The number of city employees is at a decades-long high — so naturally Mayor Bill de Blasio’s hiring more. Why worry about the trouble it means down the road?
As The Post’s Aaron Short reported Sunday, the city’s municipal headcount is on pace to hit a whopping 327,405 by the end of this fiscal year, June 30. That’s up 4.6 percent over last year’s 313,092 (itself a modern-day record) and up more than 10 percent since de Blasio took office.
It’s good news for the city unions, whose membership rolls and dues are soaring. (They’ll repay Hizzoner with their support in next year’s mayoral race.) But taxpayers are on the hook. And while a strong local economy has kept coffers flush these past few years, what’ll happen in a downturn?
The headcount surge means the mayor is “locking in the cost for the long term,” says Maria Doulis of the Citizens Budget Commission, which analyzed the figures.
The trend is particularly worrisome, she adds, “considering the cost of compensation for each employee” — which de Blasio boosted in contract negotiations.
If the economy weakens and city revenues dry up, de Blasio will be left with painful choices: Cut city services and lay off employees or hike taxes — or both.

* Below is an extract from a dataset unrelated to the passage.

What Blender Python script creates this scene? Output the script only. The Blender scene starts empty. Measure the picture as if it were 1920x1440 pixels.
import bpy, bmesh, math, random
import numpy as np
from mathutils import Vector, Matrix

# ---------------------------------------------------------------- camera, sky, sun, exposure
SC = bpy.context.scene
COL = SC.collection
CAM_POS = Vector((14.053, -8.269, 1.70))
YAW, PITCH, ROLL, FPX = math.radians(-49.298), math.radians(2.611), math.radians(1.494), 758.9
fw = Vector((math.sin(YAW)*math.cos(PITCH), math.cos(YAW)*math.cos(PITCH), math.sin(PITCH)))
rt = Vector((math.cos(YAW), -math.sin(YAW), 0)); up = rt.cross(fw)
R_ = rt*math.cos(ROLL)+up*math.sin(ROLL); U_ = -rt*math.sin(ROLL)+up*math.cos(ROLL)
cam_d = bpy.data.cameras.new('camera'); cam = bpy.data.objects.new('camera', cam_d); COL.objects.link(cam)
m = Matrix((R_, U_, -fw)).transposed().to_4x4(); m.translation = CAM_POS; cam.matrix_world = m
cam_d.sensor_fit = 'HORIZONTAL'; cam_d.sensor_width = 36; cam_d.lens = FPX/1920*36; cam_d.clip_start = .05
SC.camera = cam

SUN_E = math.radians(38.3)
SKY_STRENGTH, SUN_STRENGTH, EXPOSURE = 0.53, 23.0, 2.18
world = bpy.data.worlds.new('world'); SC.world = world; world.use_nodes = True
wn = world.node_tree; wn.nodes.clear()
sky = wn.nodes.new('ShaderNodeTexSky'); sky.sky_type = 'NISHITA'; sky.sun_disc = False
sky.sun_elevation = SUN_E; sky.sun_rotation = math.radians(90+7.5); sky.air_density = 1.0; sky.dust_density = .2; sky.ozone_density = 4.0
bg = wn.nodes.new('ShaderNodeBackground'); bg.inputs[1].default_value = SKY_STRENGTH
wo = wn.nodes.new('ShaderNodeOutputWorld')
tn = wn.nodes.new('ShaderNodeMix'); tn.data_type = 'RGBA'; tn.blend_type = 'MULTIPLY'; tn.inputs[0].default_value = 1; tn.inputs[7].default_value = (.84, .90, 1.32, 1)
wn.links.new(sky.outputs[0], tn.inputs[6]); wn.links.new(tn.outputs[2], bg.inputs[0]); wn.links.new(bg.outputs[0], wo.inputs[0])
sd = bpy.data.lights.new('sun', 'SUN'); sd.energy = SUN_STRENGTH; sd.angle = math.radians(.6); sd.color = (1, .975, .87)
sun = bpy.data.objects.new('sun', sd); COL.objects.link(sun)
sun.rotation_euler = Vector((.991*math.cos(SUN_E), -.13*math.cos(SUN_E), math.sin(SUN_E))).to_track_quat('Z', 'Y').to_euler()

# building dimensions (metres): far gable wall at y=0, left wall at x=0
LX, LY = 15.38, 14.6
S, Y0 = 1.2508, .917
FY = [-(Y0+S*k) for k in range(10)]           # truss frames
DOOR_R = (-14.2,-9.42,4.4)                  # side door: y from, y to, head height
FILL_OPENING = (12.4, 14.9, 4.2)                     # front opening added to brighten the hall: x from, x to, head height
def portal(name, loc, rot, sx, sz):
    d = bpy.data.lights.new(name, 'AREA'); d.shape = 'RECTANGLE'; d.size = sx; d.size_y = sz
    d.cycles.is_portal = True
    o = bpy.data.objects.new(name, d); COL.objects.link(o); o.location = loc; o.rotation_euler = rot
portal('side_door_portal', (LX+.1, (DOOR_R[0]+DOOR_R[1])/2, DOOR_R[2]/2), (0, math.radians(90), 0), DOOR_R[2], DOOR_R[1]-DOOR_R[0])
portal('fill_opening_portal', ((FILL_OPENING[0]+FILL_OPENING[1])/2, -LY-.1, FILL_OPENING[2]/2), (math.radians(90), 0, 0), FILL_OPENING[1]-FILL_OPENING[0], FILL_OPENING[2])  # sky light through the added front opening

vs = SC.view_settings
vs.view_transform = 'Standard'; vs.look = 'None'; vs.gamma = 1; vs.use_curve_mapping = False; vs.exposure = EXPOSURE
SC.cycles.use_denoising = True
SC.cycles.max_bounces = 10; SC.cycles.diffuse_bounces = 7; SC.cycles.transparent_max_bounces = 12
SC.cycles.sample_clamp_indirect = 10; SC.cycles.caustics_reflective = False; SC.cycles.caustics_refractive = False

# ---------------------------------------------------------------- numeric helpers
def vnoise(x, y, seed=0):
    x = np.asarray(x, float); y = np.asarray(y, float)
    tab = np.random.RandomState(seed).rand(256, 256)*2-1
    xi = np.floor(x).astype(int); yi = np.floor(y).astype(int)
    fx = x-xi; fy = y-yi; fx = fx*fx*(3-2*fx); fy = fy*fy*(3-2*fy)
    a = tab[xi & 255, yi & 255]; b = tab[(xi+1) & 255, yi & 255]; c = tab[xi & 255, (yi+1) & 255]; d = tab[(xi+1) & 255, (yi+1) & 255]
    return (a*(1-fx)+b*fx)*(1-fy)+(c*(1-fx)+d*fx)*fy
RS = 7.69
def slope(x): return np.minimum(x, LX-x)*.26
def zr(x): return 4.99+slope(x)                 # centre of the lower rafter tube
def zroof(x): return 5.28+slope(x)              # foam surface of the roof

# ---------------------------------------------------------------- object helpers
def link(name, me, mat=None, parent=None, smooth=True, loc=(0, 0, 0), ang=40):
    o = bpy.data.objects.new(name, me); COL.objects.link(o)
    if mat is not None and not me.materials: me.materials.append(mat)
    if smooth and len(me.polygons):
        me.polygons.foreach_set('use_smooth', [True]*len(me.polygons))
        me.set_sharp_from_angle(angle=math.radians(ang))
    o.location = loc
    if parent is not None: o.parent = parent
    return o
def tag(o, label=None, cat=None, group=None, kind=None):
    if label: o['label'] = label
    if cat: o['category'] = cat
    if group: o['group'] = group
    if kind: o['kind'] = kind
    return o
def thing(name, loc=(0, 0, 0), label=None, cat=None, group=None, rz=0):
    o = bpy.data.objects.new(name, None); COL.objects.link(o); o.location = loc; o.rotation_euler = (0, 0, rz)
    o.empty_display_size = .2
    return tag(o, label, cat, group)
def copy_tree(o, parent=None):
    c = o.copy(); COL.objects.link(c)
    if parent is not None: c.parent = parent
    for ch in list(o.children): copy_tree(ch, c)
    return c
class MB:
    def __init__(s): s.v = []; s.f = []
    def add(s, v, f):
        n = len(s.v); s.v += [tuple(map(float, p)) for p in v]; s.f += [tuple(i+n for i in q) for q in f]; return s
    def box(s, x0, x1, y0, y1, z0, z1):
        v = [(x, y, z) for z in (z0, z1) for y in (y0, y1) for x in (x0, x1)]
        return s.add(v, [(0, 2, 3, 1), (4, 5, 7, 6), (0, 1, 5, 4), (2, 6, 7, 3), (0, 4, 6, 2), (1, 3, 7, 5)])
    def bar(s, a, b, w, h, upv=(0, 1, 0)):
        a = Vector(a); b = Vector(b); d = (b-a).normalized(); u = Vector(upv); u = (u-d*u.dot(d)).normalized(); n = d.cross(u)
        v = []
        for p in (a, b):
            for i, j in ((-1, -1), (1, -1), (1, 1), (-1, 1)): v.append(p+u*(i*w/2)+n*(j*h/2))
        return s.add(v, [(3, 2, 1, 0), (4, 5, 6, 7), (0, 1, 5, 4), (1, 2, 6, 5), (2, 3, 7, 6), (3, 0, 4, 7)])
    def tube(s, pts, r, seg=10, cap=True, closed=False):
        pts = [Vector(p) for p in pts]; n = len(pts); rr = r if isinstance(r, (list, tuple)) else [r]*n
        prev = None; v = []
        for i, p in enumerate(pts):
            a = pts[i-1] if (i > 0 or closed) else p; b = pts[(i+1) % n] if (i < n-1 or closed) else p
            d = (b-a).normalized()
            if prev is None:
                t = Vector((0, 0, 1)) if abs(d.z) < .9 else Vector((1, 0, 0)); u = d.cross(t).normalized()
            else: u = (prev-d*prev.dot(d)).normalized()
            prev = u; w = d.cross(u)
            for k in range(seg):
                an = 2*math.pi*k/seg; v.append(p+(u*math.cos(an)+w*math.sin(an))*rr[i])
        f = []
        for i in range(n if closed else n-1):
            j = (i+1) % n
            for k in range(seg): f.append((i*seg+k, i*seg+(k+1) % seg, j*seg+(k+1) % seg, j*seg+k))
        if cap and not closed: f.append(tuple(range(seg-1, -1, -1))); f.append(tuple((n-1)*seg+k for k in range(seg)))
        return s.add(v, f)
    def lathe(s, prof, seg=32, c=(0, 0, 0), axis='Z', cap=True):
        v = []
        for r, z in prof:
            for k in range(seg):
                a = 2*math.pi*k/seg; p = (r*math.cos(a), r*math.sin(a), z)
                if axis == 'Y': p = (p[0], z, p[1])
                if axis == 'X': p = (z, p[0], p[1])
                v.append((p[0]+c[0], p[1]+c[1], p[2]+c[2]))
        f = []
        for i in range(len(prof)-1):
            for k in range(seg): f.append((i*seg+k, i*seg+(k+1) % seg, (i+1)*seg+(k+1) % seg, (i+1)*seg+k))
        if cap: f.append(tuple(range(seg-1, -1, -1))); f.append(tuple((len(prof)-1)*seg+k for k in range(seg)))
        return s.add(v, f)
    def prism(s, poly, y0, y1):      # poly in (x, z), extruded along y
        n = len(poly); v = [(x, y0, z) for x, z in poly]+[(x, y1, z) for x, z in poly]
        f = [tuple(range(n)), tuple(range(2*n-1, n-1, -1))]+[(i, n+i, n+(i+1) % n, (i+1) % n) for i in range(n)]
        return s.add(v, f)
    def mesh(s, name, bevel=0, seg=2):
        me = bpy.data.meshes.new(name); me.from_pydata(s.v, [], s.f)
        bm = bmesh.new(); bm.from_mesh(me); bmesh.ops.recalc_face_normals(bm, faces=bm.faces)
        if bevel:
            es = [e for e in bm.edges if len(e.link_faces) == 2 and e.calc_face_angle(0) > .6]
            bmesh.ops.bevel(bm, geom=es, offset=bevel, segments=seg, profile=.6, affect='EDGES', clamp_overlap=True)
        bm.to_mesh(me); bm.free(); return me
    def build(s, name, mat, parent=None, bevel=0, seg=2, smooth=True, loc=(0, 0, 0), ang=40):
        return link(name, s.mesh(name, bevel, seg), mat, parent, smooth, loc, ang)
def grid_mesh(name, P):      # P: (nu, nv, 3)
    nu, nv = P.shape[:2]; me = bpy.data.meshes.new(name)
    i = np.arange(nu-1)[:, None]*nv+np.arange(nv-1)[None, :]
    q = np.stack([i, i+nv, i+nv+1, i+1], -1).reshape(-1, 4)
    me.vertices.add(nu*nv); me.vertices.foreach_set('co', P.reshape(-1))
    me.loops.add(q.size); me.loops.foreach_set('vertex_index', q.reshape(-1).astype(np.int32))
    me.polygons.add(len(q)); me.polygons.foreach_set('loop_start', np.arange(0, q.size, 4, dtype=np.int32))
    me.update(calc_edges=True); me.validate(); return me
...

OK, expanding some agencies may make sense. We backed an increase in the ranks of the NYPD, and we’re happy to see the department announcing that crime’s down 3.8 percent through November.
But de Blasio never looks to cut elsewhere to fund such changes, just simply to spend more. Overall, the mayor’s financial plan shows nearly 20 percent growth since he took office, six times the inflation rate.
It all leaves de Blasio with one realistic hope: that the new president can keep the economy humming — and spare New York real pain.